В сентябре 1519 года пять судов под его командованием покинули Сан-Лукарскую гавань, в ноябре следующего года флотилия прошла через пролив, впоследствии названный Магеллановым, а в ноябре 1521 года, уже после гибели адмирала на острове Себу от рук туземцев, испанцы достигли желанных Молукк. «Сопровождавший нас лоцман сказал, что это Молукки. Все мы возблагодарили господа и в ознаменование радостного события дали залп из корабельных орудий. Пусть не удивляет огромное наше счастье, ведь в поисках этих островов мы провели 27 месяцев без двух дней, объездили вдоль и поперек моря в стремлении найти их» — так описал этот триумфальный миг неотлучно находившийся с Магелланом до его последних дней юный итальянец, бескорыстный рыцарь странствий, бойкий на перо Пигаффета.
Испанцы бросили якорь у Тидора, отдохнули, обильно запаслись драгоценными пряностями. Из оставшихся к тому времени пяти судов флагманский «Тринидад» с экипажем в 50 человек остался на острове, а «Виктория» продолжила первое кругосветное плавание и, оправдывая свое название, в сентябре 1522 года возвратилась в Сан-Лукар. Не прошло, таким образом, и десяти лет, как португальской монополии был брошен вызов.
Соперничество между соседями-иберийцами, формально находившимися в состоянии мира, в далекой Юго-Восточной Азии вылилось в затянувшееся на десятилетия кровопролитие. Потрясенный вестью об успехе Магеллановой экспедиции, португальский король Мануэл распорядился атаковать в Южных морях все суда под испанским флагом.

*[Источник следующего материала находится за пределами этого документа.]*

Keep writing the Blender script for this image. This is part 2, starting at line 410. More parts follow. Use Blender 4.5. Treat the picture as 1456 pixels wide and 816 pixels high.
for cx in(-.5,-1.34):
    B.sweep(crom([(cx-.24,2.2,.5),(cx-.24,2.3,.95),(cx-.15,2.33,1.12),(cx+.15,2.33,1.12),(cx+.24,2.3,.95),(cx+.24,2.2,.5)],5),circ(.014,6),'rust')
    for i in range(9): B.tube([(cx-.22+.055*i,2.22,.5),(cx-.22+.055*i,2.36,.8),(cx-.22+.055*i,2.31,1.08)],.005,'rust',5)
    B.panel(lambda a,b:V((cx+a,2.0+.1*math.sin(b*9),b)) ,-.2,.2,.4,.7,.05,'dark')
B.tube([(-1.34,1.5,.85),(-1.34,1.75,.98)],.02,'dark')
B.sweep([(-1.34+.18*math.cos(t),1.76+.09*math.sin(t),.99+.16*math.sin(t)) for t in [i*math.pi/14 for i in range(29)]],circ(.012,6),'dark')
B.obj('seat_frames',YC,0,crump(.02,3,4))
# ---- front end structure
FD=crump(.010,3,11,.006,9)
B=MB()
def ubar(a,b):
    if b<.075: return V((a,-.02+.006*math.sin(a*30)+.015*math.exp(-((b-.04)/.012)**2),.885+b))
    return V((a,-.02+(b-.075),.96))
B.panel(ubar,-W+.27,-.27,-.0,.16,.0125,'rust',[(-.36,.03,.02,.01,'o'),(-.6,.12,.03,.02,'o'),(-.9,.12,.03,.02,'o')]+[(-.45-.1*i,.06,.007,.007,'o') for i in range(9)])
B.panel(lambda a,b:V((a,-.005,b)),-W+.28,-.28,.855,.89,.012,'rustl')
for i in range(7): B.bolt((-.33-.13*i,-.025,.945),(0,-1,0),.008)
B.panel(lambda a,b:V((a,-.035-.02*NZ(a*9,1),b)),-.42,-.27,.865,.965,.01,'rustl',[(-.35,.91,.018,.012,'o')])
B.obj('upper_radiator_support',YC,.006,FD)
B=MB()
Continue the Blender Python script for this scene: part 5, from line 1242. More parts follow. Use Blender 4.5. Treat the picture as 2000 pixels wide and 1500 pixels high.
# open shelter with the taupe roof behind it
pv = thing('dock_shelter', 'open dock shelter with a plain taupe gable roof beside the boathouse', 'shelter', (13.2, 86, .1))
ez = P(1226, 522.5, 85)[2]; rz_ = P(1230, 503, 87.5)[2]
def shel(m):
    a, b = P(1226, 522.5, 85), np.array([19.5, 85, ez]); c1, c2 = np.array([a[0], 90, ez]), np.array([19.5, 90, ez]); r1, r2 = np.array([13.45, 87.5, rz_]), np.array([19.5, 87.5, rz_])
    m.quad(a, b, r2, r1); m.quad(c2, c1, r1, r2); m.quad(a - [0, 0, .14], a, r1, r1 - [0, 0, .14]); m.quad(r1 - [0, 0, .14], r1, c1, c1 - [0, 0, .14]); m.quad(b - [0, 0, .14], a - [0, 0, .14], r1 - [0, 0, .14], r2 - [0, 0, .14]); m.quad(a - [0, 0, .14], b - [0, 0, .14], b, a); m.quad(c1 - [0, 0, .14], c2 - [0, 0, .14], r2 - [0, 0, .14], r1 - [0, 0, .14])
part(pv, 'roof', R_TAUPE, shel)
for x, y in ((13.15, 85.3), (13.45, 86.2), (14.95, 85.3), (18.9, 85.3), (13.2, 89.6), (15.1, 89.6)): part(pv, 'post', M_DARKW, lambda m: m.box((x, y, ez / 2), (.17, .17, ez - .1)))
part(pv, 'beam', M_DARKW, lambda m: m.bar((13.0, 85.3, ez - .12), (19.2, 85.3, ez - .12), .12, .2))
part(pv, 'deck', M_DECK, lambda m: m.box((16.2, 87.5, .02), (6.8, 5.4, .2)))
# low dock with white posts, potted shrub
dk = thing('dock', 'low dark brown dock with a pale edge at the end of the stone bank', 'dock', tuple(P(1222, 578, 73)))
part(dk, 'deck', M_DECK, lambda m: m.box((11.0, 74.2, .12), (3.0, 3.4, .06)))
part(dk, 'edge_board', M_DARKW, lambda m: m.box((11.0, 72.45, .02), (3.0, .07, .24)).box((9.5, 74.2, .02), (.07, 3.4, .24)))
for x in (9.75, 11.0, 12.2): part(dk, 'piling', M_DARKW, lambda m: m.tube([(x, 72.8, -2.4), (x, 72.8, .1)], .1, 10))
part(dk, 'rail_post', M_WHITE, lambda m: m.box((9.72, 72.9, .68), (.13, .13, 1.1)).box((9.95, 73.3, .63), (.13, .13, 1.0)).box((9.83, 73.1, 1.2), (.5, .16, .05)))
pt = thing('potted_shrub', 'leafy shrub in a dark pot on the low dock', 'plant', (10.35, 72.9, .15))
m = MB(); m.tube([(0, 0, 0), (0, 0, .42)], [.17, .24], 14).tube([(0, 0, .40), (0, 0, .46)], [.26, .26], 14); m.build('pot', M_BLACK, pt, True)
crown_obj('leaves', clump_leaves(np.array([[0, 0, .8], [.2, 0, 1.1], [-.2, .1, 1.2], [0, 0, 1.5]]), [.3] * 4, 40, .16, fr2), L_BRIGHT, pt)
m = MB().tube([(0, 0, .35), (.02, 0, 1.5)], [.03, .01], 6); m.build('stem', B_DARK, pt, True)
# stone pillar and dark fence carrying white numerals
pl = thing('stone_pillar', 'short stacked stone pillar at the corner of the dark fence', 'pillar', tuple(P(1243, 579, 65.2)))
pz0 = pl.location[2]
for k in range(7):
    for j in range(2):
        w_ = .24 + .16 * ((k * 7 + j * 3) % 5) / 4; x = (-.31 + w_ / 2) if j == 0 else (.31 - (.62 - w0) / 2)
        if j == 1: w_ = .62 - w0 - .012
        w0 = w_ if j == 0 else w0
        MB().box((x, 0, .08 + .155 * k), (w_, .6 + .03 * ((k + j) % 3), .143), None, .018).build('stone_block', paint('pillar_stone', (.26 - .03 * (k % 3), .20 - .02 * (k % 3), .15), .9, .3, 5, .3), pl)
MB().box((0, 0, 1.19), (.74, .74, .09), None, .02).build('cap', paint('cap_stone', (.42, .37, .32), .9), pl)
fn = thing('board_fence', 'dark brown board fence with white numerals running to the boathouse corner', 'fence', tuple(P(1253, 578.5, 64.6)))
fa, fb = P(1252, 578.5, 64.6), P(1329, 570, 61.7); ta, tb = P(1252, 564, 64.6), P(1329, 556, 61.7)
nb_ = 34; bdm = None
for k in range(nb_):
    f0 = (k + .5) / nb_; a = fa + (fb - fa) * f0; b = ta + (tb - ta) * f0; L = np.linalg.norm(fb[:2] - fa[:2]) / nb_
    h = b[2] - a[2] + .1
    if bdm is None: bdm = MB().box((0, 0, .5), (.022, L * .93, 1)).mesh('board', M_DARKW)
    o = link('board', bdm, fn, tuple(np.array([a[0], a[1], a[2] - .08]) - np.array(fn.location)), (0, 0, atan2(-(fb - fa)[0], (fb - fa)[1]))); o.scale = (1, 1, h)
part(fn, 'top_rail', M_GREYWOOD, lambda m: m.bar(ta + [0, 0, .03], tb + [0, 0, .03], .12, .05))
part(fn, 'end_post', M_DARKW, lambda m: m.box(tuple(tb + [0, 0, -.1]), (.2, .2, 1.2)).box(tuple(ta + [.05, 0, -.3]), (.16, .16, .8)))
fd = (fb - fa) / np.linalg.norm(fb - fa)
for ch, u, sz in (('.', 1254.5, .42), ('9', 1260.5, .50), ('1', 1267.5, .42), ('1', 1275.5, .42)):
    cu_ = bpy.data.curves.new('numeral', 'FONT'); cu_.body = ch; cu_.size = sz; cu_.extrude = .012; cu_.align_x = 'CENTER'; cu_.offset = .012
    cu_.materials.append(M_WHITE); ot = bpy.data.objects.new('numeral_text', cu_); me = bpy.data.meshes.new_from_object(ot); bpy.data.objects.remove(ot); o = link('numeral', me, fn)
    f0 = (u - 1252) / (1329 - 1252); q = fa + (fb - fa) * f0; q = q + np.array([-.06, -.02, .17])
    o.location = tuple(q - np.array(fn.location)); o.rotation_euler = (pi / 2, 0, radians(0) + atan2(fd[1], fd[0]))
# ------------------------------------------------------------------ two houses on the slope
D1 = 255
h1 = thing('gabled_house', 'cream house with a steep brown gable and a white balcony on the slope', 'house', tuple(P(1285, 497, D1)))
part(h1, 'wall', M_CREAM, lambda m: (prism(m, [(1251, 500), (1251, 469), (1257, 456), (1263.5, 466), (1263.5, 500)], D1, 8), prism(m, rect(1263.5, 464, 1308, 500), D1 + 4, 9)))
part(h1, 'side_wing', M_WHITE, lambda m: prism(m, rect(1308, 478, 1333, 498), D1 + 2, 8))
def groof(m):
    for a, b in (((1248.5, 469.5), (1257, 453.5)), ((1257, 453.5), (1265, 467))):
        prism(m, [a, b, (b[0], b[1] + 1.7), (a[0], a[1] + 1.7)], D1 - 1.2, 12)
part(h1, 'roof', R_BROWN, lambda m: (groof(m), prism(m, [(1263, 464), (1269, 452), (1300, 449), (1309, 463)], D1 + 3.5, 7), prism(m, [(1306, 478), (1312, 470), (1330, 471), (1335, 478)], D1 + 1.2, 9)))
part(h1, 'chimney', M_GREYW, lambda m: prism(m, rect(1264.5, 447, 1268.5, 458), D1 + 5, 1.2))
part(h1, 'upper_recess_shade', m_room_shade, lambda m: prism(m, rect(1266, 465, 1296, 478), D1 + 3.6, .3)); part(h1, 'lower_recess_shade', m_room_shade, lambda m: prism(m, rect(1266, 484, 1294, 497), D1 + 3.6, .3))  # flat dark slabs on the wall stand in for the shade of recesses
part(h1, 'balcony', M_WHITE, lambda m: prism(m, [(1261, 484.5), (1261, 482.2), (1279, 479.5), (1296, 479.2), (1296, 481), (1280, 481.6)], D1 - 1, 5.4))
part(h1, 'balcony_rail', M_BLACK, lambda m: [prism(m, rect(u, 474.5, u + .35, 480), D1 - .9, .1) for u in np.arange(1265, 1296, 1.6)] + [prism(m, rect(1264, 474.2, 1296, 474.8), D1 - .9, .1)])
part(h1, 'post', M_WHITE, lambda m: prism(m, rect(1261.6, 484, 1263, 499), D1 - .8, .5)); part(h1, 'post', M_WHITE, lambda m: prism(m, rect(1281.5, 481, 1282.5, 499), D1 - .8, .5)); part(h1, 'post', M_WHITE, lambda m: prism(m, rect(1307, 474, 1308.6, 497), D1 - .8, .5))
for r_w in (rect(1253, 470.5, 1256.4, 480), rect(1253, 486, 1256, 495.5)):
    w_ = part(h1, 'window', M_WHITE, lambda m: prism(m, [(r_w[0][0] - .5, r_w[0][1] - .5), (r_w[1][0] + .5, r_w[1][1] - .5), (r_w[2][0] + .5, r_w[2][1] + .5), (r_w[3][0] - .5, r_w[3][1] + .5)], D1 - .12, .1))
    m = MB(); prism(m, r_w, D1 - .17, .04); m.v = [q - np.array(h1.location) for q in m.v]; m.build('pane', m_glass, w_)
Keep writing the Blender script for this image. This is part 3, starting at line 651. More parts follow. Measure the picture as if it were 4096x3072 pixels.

Первыми жертвами этой бескомпромиссной борьбы стали матросы «Тринидада». В 1527 году они были взяты в плен превосходящим по силам португальским отрядом и казнены.
На одной из гравюр начала XVII века, копия которой хранится в Национальном музее в Джакарте, я видел изображение пыток, которым подвергали голландцы, пришедшие в Юго-Восточную Азию вслед за португальцами и испанцами, своих европейских братьев — соперников по торговым делам — англичан. Распятому британцу огнем прижигают ступни ног, подмышки, а на голову льют воду, чтобы не впадал в бесчувствие и в полной мере ощутил боль как наказание за покушение на торговые интересы Голландии. Воспитанные в духе изуверской инквизиции, сыны Пиренеи вряд ли обращались друг с другом мягче.
Полное крови противоборство прекратилось только в 1580 году, когда испанский король Филипп II занял и португальский престол. Мадрид сконцентрировал свои колониальные интересы на названных в честь монарха Филиппинскими островах, а Лиссабон, теперь уже союзный,— на Молукках. Но тут на авансцену борьбы европейских держав за сокровища Востока выходят Англия и Голландия, враги испанской короны. Когда Филипп II закрыл для восставших против его власти голландцев лиссабонский порт и рынок, голландские купцы начали прокладывать собственные пути в Юго-Восточную Азию.